The making of the JUpiter ICy moons Explorer (JUICE)
December 3, 2023 4:36 PM   Subscribe

JUICE launched on April 14th and has been making its way to Jupiter's moons! This 2 hour video is a loving, painstaking look at the incredible teams who worked within the European Space Agency to make JUICE. If you're into micro-details of things like testing to find out how clean the spacecraft is magnetically, to vibration testing of the solar panel array (which is 85 square meters deployed), to logistics challenges, to the contest to solicit art from children to decorate the launch vehicle, this movie is for you. You can also track JUICE's progress through the solar system in an incredible trajectory with multiple planetary fly-bys to pick up speed here.
posted by jasper411 (8 comments total) 27 users marked this as a favorite
 
This looks excellent and inspiring, jasper411. Thank you for the post.
posted by doctornemo at 6:22 PM on December 3, 2023


I can't ever think of JUICE without thinking of that long (in one sense of the word) conversation between Pioneer 9 and 10 that JUICE eventually joined.
posted by Ickster at 6:29 PM on December 3, 2023 [15 favorites]

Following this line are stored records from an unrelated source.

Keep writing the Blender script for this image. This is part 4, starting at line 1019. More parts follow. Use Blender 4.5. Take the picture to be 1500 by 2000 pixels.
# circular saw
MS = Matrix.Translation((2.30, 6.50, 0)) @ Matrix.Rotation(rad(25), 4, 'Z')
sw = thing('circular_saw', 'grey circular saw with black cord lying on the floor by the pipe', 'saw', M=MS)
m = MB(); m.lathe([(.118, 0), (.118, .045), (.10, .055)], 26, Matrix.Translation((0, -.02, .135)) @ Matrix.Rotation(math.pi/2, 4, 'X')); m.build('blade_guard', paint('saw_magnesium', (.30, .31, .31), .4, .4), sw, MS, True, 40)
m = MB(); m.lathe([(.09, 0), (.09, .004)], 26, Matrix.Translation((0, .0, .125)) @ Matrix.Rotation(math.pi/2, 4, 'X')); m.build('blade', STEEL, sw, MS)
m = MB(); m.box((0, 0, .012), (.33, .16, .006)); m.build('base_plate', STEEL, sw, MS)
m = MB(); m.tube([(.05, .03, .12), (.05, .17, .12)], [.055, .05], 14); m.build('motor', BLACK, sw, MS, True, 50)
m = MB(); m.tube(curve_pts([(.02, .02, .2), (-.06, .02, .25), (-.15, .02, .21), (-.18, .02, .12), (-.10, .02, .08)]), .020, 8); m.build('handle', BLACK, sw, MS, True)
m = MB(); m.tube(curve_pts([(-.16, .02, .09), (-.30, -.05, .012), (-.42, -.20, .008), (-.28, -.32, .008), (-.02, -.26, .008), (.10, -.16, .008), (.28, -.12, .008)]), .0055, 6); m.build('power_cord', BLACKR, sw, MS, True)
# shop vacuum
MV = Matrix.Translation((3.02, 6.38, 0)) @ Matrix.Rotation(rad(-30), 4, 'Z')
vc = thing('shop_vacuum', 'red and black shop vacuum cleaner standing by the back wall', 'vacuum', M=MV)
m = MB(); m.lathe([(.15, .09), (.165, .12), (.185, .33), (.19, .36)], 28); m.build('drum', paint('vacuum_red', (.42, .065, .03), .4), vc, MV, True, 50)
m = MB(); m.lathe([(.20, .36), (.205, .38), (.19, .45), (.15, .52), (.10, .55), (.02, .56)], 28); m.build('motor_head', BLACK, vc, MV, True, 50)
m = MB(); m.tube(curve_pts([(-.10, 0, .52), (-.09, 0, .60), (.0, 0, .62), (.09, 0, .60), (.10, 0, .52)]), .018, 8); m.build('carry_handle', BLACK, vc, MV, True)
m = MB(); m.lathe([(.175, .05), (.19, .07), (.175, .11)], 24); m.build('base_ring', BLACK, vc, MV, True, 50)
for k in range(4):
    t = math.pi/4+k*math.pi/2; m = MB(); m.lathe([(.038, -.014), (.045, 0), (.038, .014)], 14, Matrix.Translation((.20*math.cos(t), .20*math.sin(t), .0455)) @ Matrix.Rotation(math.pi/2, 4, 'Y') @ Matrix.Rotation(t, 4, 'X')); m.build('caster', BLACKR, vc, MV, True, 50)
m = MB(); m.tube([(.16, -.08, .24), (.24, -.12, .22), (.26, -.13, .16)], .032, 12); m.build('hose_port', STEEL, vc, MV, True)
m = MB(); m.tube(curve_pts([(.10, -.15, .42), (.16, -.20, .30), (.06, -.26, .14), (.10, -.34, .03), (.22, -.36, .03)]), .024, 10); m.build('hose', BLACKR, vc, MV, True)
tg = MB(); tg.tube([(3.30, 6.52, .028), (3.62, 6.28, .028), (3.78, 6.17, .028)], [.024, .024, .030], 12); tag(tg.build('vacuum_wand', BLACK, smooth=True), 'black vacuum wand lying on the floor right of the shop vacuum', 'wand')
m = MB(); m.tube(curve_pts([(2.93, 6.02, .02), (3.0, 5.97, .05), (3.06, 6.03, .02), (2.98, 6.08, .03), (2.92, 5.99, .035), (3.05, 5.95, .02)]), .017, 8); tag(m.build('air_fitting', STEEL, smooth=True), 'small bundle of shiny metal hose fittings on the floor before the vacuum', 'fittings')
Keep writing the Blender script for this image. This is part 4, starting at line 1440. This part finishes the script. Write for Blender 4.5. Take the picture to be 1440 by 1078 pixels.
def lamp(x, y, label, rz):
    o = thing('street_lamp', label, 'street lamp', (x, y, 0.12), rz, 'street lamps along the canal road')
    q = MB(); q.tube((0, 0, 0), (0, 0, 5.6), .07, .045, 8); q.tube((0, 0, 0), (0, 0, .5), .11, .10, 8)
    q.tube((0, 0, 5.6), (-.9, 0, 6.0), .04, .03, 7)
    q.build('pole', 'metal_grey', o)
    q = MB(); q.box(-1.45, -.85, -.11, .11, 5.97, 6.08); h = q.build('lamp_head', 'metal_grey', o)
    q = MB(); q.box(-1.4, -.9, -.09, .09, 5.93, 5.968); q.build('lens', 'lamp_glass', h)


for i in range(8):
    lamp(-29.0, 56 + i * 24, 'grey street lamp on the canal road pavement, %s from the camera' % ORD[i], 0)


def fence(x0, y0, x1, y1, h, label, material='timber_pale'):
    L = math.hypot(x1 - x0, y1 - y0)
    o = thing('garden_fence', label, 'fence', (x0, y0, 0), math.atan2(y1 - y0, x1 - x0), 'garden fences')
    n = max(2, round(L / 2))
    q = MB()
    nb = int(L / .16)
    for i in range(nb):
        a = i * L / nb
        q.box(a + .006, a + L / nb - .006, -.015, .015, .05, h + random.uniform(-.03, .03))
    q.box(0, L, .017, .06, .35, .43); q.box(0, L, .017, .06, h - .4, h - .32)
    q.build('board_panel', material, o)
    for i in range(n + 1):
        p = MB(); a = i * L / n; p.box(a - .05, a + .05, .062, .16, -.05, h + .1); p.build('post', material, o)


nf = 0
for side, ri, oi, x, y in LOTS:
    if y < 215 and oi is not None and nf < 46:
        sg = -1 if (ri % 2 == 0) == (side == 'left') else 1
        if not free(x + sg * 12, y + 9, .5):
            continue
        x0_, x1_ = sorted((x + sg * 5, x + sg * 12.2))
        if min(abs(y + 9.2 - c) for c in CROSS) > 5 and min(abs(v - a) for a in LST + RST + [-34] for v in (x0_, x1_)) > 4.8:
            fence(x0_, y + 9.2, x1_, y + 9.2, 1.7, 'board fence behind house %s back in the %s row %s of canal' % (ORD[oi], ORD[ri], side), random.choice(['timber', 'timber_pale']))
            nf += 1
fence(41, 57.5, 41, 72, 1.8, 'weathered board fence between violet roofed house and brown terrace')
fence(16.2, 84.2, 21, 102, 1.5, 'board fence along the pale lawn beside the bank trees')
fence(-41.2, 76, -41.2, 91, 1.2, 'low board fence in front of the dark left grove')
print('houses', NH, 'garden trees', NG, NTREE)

What's really cool is that the moons that JUICE will visit have varied physical characteristics that make them each unique candidates for purposes of exploring life outside of Earth.
posted by They sucked his brains out! at 7:18 PM on December 3, 2023 [1 favorite]


ickster that was effing brilliant
Bois is a national treasure
thank you
posted by armoir from antproof case at 7:33 PM on December 3, 2023 [2 favorites]


JUICE will perform a Lunar-Earth gravity assist next summer, and then it's going to swing around Venus and two more times around Earth. Thanks, FORTRAN.
posted by credulous at 7:31 AM on December 4, 2023


I had forgotten how brilliant 17776 was. Thank you for reminding me.
posted by Hogshead at 8:32 AM on December 4, 2023 [2 favorites]


Finally got around to watching this. Fantastic!
posted by inexorably_forward at 1:31 AM on December 8, 2023


...and then 17776, which was new to me. Huh!